The justice department told plaintiffs in the case against the law that the government will formally end its opposition to the law, according to Danielle Lang, the deputy director of voting rights for the Campaign Legal Center.
“It’s a complete 360,” Lang told the Associated Press. “We can’t make heads or tails of any factual reason for the change. There has been no new evidence that’s come to light.”
Lang said the reversal was an “extraordinary disappointment”.
Early Monday afternoon, it was not immediately clear what specific changes the justice department would make in in court documents, for instance whether it would now argue the law was not passed with intent to discriminate by race.

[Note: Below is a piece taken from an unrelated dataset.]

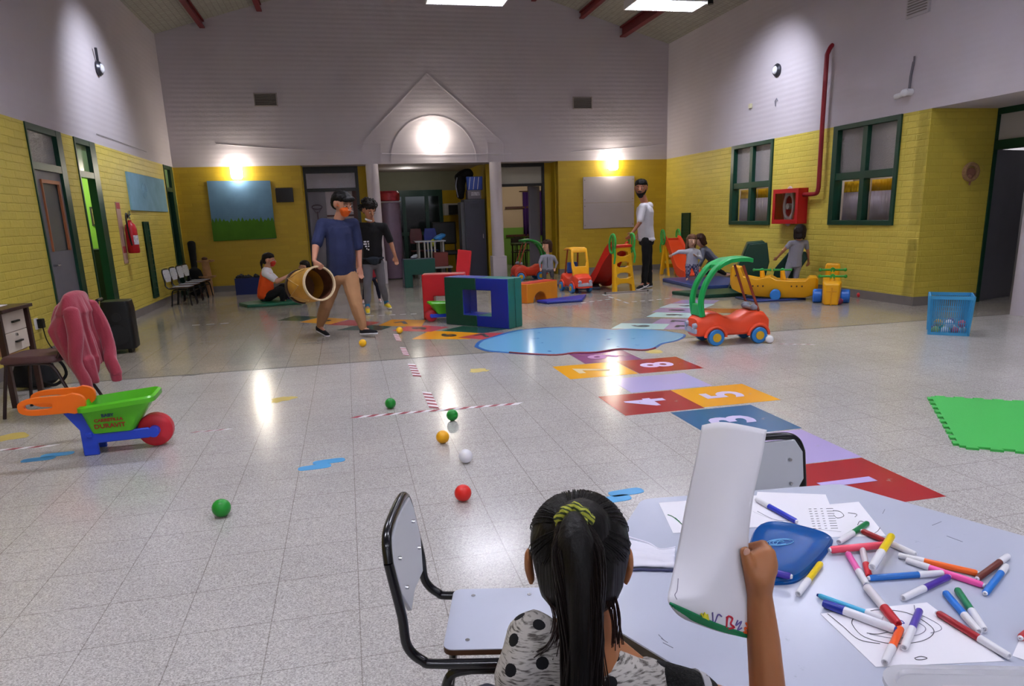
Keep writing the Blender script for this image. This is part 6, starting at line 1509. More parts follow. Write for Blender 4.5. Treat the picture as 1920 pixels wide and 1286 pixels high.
    # --- clothes
    if shirt:
        g = G(); inf = .014*s; torso(g, 1, inf)
        if hem: g.hull([(V['pel'], (abs((V['sL']-V['sR']).length)/2*.82*girth+inf, .12*s*girth, .06*s)), (V['pel']-spine.normalized()*hem*s, ((V['sL']-V['sR']).length/2*.86*girth+inf, .13*s*girth, .03*s))], Rb)
        for q in 'LR':
            if 'e'+q in V:
                a, b, w = V['s'+q], V['e'+q], V['w'+q]
                if sleeve <= 1: g.cap(a, .062*s*girth, a+(b-a)*sleeve, .056*s*girth)
                else: g.cap(a, .062*s*girth, b, .050*s*girth); g.cap(b, .050*s, b+(w-b)*(sleeve-1), .036*s)
        sh = g.remesh('shirt', shirt if not isinstance(shirt, str) else cloth(shirt), o, vox, 4, .007*s, 9/s)
        V['shirt'] = sh
    if pants:
        g = G(); inf = .012*s; hw = (V['sL']-V['sR']).length/2
        g.hull([(V['pel'], (hw*.80*girth, .11*s*girth, .10*s)), (V['pel']-Vector((0, 0, .07*s)), (hw*.8*girth, .11*s*girth, .07*s))], Rb)
        for q in 'LR':
            h_, k_, a_ = V['h'+q], V['k'+q], V['a'+q]; e = k_+(a_-k_)*leg_end
            g.cap(h_, .092*s*girth, k_, .066*s*girth); g.cap(k_, .066*s*girth, (k_+a_)/2, .058*s*girth); g.cap((k_+a_)/2, .058*s*girth, e, .046*s)
        g.remesh('trousers', pants if not isinstance(pants, str) else cloth(pants), o, vox, 4, .008*s, 11/s)
    if socks:
        g = G()
        for q in 'LR': g.cap(V['k'+q]*.2+V['a'+q]*.8, .042*s, V['a'+q]-Vector((0, 0, .02*s)), .040*s)
        g.build('socks', cloth(socks), o)
    if shoes:
        for q in 'LR':
            a_, t_ = V['a'+q], V['t'+q]; dn_ = Vector((0, 0, -.035*s)); bk = (a_-t_); bk.z = 0; bk = bk.normalized()*.02*s
            g = G(); g.hull([(a_+bk+Vector((0, 0, -.01*s)), .040*s), (a_+bk+dn_, .040*s), (t_, .030*s)]); sh_ = g.remesh('shoe', cloth(shoes[0]), o, max(.005, vox*.7), 2)
            g = G(); g.hull([(a_+bk+dn_-Vector((0, 0, .014*s)), (.041*s, .041*s, .022*s)), (t_-Vector((0, 0, .012*s)), (.034*s, .034*s, .017*s))]); g.build('sole', cloth(shoes[1]), sh_)
    return o, P, S, R, V
def A(x, y, Y): return PY(x, y, Y)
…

Federal courts have ruled that the 2011 law, which requires one of seven forms of photo ID to cast a ballot, discriminates against minorities.
In 2014, a judge ruled that the law disproportionately affected black and Hispanic Americans, and in 2015 and last year appeals court judges largely affirmed her ruling.
Texas asked the supreme court to review that decision, but in January the justices declined to do so – leaving a window to return to the case later. In a statement, Chief Justice John Roberts wrote that there would be “no barrier to our review” while the case continues through the courts.
A hearing on whether the law was passed with discriminatory intent is scheduled for Tuesday.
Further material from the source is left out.